Ditto! Sometimes I wonder if the one largest skillsets of becoming an AWS “engineer” is learning to memorise the service names and how they associate to the service offered!
GCP has a few products that AWS doesn't. BigQuery ML and Cloud Spanner are a few that I can think of. These might have approximations on AWS, but not 1-to-1 feature competitors. Plus GCP has one-click integrations with pretty much every Google API out there (analytics, ads, drive, etc).
It's been a minute since I worked with AWS, but they have tons and tons of products. On the order of two, maybe three times as many.
The basic stuff like VMs, storage, networking, and managed postgres/mysql SQL databases are close, but the specialized services can be very different when you look at them closely.

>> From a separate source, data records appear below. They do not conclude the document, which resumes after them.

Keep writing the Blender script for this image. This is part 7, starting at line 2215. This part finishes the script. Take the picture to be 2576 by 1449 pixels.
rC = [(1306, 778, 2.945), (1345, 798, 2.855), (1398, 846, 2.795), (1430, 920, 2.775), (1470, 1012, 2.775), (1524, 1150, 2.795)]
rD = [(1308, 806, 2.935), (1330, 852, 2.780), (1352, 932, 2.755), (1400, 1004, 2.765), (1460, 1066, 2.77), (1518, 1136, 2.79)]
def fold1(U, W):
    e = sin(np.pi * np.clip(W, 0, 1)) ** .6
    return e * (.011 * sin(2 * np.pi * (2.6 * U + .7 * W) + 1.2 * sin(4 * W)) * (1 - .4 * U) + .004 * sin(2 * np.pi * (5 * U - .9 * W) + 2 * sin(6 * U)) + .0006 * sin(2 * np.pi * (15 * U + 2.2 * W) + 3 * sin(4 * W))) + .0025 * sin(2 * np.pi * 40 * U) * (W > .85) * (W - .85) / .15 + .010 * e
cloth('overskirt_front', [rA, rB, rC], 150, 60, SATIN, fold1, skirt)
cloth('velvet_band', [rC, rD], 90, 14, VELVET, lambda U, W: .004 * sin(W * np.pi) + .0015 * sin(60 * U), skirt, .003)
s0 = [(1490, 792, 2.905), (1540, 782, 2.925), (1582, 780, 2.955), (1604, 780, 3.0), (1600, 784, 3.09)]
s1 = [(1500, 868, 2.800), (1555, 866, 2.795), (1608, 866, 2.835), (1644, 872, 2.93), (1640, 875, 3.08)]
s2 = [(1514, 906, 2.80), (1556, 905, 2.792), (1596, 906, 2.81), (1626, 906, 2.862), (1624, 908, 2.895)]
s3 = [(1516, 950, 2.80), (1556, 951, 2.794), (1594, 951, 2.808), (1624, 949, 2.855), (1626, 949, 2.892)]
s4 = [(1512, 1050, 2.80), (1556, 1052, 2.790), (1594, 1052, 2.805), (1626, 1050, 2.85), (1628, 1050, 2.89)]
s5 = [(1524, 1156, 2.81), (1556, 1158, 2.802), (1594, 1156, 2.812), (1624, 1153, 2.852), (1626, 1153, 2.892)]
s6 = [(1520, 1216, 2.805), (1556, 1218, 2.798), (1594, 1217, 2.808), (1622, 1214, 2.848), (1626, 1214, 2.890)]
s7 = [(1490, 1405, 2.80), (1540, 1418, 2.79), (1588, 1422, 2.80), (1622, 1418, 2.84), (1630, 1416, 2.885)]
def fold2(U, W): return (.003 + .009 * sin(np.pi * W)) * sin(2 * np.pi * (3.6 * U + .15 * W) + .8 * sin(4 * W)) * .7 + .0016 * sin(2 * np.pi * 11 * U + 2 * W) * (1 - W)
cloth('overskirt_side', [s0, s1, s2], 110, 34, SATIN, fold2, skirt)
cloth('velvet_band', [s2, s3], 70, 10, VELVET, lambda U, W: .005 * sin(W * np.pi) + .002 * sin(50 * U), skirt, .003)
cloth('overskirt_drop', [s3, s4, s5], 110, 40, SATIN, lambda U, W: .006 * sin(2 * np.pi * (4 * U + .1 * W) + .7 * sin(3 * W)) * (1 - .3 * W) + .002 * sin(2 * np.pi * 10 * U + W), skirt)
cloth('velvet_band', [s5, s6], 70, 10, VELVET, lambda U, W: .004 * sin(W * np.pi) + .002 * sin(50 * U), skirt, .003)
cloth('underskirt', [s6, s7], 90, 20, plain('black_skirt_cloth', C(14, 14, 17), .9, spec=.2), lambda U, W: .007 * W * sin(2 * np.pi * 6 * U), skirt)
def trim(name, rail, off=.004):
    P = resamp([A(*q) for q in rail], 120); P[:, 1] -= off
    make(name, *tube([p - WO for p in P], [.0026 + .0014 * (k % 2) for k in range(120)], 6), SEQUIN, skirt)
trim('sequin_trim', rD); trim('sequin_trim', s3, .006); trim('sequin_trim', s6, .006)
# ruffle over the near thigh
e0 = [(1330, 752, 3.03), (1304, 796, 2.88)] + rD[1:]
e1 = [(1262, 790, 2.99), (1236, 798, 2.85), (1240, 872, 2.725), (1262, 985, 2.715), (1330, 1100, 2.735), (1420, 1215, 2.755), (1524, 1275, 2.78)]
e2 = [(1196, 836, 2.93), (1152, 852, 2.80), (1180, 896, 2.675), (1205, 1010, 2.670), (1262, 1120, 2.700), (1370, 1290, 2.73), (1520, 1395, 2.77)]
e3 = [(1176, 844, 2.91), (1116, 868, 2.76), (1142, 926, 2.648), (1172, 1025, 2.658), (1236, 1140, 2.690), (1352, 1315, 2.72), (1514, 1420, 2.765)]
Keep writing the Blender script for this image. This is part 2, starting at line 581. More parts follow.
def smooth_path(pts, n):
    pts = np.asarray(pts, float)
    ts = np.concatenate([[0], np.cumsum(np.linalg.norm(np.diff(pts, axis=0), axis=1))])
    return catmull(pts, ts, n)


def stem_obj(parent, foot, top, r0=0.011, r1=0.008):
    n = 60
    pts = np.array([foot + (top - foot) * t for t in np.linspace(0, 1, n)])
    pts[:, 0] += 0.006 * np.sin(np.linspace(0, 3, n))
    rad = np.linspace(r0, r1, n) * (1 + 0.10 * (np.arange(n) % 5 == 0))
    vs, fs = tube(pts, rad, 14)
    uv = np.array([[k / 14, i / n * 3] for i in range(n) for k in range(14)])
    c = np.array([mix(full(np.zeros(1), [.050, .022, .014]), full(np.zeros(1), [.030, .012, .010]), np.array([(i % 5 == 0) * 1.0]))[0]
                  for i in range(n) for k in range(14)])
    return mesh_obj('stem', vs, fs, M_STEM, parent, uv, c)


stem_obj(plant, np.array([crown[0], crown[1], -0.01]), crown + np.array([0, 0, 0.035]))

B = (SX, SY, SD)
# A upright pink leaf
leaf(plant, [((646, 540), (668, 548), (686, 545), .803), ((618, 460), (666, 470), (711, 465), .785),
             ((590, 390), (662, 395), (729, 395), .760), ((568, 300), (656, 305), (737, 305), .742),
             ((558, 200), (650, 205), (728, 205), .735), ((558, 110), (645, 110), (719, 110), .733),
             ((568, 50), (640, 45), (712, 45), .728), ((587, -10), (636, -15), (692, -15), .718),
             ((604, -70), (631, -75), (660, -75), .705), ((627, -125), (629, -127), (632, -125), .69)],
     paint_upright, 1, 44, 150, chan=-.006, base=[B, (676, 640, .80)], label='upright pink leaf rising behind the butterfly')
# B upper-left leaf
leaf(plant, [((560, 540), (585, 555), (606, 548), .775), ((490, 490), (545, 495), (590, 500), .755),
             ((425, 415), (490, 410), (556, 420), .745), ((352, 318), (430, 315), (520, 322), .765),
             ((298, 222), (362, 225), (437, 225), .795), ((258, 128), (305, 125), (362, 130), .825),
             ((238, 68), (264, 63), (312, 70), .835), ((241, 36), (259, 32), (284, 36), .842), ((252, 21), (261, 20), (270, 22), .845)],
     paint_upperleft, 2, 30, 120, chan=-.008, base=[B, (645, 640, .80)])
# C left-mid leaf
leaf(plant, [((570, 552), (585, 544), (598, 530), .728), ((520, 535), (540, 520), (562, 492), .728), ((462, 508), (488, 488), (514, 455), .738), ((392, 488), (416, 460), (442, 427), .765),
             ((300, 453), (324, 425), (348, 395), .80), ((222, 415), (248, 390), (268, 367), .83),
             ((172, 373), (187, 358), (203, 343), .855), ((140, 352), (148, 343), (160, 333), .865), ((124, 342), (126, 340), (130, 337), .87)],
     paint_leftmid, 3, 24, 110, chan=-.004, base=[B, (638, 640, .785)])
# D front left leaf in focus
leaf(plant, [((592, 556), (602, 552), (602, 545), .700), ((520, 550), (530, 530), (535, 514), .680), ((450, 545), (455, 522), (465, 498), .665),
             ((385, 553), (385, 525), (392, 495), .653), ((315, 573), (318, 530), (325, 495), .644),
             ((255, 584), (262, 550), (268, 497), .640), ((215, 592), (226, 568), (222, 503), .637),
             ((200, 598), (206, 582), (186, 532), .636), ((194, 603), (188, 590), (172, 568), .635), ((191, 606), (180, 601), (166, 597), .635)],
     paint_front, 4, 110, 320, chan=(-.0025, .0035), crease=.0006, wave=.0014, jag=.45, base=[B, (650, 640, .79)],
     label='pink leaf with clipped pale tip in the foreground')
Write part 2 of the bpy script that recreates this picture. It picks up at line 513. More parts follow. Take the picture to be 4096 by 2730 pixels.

This isn't exactly true. I have worked extensively with Azure, Google Cloud and AWS. While many of their basic services do seem to map 1 to 1 there are enough differences in the details that it's almost like learning a completely new system. At a very high level the basics are relevant, but the differences are much greater than you might expect.
After 2-3 years of working with one then the other, yes and no. They can be quite similar on some accounts, but not quite the same. GCP also has that very Google thing of having very slightly different yet still kind of competing products at the same time.
So does AWS. For just messaging there is SQS, SNS, Amazon MQ, Event Bridge, Kinesis, MSK and probably a couple more tied to product families like IoT and video streaming.